In an effort towards consolidation and improvement, Bowdoin's Committee on Governance (COG) recently presented a draft proposal to restructure committees at Bowdoin. The proposal, which has raised a few concerns among students and faculty, would reorganize most committees, cut others, and emphasize ad hoc working committees to more efficiently target specific issues.

"The goal of this is to address structural issues and reduce the aggregate amount of time spent on committees, but at the same time to get the work done more efficiently," said Associate Professor of Economics Guillermo Herrera, a COG member. "Also, we want to make the process more transparent?to identify who is doing what work, to achieve equity, and to identify which committees are in charge of which tasks, to create a central entry point to the governance process."

The Committee Restructuring Proposal was created in response to faculty concerns and the Reaccredidation Report conducted by the New England Association of Schools and Colleges, which said "the system of faculty governance needs attention."

From an extensive list of ideas, the Committee Restructuring Proposal recommends a few key changes. First, the number of committee slots would be reduced from the current 142 members to around 80, and the total number of committees would scale back from 30 to about 20. The new central body would become the Committee on Governance and Faculty Affairs (COGFA), allowing for targeted ad hoc working groups consisting of students, staff, and faculty not serving on other committees, and a clearer mechanism to address issues left unattended by current committees.

In an effort to consolidate, the COG proposes cutting at least eight committees from the roster: Admissions, Academic Computing, Financial Priorities, First Year Seminar, Library, Student Affairs, Student Awards, and Museum of Art Executive Advisory Council. To do so, the COG recommends merging some work with that of other committees, creating targeted working groups when needed, and establishing faculty or administration liaisons.

Dean for Academic Affairs Cristle Collins Judd, an ex officio member of the COG, said that too many faculty members and different committees discussing the same issues can dilute the effectiveness of the governance process. She said the model of shared governance between faculty and administration is important for making crucial decisions, and that revisions will improve the procedure.

"Right now, faculty members are unable to focus their energies on the areas of Bowdoin life that they really want to work on," she said. "I'm excited about the working groups to get faculty and student engagement on issues and having a mechanism to get those working groups to bring something to policy."

Furthermore, to clarify roles of the governance system, committees would be grouped into topic-related categories: Faculty Governance, Curricular, Resources, Appeals, Grievances and Misconduct, College Life, and Research and Safety. According to Judd, committee groups would connect more closely with deans and members of the administration.

Overall, the restructuring aims to reduce the redundancy of the system, equalize faculty workload, and increase efficiency. Members of the COG noted that a similar revision occurred in the early 1990s, suggesting that cycles of restructuring help maintain the governance structure.

However, among all the proposed changes, faculty and students have raised concerns about the plausibility of working groups, how certain mechanisms of different groups would function, and whether things would be lost in the transition.

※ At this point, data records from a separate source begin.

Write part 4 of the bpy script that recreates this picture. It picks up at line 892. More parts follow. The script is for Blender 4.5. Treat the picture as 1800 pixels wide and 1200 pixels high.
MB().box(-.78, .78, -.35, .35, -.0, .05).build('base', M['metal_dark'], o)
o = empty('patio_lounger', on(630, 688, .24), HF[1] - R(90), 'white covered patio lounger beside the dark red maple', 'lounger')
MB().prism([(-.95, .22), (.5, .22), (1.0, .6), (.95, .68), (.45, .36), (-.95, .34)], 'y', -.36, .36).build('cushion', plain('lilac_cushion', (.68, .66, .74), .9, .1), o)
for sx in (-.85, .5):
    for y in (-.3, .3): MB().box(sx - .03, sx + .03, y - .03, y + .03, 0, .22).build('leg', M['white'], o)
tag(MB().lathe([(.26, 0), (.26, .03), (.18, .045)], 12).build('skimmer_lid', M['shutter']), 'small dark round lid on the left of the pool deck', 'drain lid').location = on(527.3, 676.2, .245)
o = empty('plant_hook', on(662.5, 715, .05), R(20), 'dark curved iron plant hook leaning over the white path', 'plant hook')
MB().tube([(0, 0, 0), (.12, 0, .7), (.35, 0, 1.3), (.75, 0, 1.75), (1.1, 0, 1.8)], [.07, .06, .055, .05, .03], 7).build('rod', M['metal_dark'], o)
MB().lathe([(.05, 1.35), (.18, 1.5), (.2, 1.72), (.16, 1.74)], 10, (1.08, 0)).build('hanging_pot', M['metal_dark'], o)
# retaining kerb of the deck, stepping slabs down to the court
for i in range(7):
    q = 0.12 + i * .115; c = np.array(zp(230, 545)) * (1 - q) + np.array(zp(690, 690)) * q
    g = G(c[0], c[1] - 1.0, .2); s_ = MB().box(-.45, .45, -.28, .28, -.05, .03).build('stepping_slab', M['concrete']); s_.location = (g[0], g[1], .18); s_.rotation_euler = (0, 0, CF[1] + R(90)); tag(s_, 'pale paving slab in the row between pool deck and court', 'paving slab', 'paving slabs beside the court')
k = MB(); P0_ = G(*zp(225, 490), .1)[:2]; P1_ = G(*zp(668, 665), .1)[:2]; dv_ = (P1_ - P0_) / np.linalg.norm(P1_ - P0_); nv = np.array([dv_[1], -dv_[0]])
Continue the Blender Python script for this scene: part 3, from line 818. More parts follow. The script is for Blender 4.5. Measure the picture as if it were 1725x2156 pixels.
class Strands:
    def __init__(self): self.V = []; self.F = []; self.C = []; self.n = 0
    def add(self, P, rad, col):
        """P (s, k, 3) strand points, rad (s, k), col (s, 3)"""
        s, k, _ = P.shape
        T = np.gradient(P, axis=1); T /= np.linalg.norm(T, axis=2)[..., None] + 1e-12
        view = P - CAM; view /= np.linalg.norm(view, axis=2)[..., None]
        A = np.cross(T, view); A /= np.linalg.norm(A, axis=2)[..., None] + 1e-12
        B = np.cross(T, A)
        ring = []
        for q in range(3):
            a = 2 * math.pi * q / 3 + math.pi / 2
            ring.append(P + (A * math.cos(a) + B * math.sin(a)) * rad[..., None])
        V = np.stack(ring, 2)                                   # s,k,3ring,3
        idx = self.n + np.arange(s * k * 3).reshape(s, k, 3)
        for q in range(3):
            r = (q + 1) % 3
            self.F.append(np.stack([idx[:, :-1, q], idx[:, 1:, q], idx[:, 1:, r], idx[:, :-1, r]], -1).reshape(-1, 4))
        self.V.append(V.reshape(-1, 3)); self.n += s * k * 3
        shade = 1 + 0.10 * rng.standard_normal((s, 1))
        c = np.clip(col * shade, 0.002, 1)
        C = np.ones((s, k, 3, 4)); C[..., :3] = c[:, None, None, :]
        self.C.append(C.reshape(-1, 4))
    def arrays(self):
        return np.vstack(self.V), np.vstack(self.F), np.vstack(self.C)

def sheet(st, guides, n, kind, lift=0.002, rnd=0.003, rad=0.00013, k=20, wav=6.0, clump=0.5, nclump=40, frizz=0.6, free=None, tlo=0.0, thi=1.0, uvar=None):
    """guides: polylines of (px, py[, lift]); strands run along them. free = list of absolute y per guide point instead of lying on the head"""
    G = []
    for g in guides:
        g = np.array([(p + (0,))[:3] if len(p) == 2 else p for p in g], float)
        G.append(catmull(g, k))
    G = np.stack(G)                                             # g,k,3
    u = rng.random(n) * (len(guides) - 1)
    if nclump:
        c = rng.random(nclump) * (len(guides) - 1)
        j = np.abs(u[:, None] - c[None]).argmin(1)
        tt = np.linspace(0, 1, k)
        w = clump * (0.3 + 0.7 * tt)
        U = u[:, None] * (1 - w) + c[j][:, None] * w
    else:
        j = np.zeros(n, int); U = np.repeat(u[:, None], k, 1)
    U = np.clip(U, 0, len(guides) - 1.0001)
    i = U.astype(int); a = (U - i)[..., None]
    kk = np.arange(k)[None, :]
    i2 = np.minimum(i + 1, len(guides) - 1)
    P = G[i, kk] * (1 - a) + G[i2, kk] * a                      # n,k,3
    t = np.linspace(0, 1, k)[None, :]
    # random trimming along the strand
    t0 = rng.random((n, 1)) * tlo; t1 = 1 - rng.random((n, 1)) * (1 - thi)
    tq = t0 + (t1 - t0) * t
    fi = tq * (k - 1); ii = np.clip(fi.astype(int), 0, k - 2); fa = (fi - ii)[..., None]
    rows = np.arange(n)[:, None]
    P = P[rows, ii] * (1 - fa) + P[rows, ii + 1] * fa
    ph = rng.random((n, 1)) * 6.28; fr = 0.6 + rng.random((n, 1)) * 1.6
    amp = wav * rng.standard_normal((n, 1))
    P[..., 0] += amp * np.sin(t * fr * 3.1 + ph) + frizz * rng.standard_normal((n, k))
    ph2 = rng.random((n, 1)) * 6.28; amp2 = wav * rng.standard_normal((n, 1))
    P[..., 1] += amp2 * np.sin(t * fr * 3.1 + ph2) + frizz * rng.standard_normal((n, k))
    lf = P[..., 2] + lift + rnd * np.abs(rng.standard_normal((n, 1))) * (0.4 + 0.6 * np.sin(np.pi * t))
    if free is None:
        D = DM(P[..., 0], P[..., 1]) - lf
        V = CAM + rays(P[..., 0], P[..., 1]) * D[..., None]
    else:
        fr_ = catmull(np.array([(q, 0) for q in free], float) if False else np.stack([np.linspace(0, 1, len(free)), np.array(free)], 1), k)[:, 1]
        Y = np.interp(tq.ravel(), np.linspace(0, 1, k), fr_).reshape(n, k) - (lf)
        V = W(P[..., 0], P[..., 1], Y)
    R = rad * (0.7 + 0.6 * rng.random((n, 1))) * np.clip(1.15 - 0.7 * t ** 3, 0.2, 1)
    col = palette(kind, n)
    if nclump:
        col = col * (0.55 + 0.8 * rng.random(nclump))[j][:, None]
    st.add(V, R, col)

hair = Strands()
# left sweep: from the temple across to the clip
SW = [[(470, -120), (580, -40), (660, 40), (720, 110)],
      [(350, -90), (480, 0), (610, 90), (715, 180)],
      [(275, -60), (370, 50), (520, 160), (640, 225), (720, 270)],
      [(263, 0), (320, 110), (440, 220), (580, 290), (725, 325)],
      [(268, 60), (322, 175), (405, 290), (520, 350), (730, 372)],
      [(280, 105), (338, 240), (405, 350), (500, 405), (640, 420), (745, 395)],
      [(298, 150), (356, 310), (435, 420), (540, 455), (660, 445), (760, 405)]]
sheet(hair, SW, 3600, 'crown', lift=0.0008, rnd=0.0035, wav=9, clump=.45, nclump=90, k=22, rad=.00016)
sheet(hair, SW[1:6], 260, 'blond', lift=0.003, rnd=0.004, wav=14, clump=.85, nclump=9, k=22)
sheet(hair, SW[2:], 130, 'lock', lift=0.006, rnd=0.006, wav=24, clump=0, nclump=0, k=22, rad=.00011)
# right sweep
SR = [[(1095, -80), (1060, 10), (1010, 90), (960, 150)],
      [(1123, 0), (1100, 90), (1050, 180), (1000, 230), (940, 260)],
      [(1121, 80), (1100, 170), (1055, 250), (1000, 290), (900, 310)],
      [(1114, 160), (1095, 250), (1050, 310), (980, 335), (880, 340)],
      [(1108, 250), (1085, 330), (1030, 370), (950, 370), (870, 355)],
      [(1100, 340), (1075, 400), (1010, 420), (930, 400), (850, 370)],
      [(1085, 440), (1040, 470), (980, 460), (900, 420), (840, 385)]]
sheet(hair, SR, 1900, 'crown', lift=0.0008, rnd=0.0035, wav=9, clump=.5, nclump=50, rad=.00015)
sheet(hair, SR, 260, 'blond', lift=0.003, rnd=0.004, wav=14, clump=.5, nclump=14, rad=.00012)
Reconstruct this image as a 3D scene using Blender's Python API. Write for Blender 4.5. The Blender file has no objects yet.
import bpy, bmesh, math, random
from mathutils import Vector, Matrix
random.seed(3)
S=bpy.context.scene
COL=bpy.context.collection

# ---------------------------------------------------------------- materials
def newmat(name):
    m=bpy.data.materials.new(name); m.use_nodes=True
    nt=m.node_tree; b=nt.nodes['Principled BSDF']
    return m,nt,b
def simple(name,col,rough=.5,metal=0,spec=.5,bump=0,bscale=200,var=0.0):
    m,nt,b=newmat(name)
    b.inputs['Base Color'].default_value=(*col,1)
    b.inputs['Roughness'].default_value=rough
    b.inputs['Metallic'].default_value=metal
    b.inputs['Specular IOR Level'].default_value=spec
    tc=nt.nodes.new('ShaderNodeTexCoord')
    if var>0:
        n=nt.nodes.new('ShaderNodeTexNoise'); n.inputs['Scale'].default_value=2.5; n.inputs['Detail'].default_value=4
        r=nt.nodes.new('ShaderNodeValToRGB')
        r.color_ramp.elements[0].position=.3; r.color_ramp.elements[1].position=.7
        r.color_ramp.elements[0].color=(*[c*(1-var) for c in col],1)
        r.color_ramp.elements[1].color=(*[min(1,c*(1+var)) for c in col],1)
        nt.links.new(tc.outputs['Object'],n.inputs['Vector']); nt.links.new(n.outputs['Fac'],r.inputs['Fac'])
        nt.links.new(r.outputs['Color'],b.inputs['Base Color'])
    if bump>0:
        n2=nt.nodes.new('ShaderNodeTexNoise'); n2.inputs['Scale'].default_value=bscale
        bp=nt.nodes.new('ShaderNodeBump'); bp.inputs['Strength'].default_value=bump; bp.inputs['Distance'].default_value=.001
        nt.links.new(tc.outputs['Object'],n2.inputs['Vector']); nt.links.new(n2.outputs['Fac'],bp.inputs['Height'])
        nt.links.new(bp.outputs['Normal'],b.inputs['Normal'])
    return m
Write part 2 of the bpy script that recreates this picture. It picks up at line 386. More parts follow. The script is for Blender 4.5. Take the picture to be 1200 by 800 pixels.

Bowdoin Student Government President Dustin Brooks '08 said he is concerned about committee student representation, suggesting that the committee restructuring should add, not remove, student voice.

"My initial concern is that many committees dealing with student life are slated for elimination," Brooks remarked. "There are very few places where these groups come together, and with a working group structure, that conversation won't be as vibrant or constant."

Brooks said he is concerned about the removal of the Student Affairs Committee and whether or not working groups will be effectively utilized. All told, he said he hopes the restructuring proposal is "the beginning of a conversation rather than an attempt at finality."

Brooks Winner '10, a student representative on the committee, said that the group is important not just for addressing pressing issues, but also for discussing everyday concerns that might not be addressed by targeted working groups. Winner said that while the committee could be improved, the forum for students and faculty is important.

"We're certainly in no way at all trying to make students smaller participants in the governance system," said Professor of Music Mary Hunter, a COG member. "We've cut a lot of faculty slots, so the corresponding student slots are lost. We haven't taken any students off of committees that will remain."

Judd said that working groups would ensure that "student involvement is there at the right time and the right place."

She argued that such groups have the potential to be more effective than standing committees in that students would focus their time and energy on a specific problem, produce a recommendation, and see their work "come to fruition."

The draft proposal, presented at the last faculty meeting, is now being revised in response to the aforementioned concerns from the campus community. The revised proposal will be presented formally at November's faculty meeting and most likely voted on in December. If passed, the committee restructuring would take effect on July 1, 2008, with ongoing review and an overall evaluation of the changes three years later.

Herrera said that while some logistical concerns still need to be worked out, the proposal makes the committee structure more worthwhile.

"I think there's a lot of excitement for the proposal," he said. "It's rare that you have a chance to make a big, meaningful change to get things done. We think there are some win-wins here, we'll get more work done with less effort."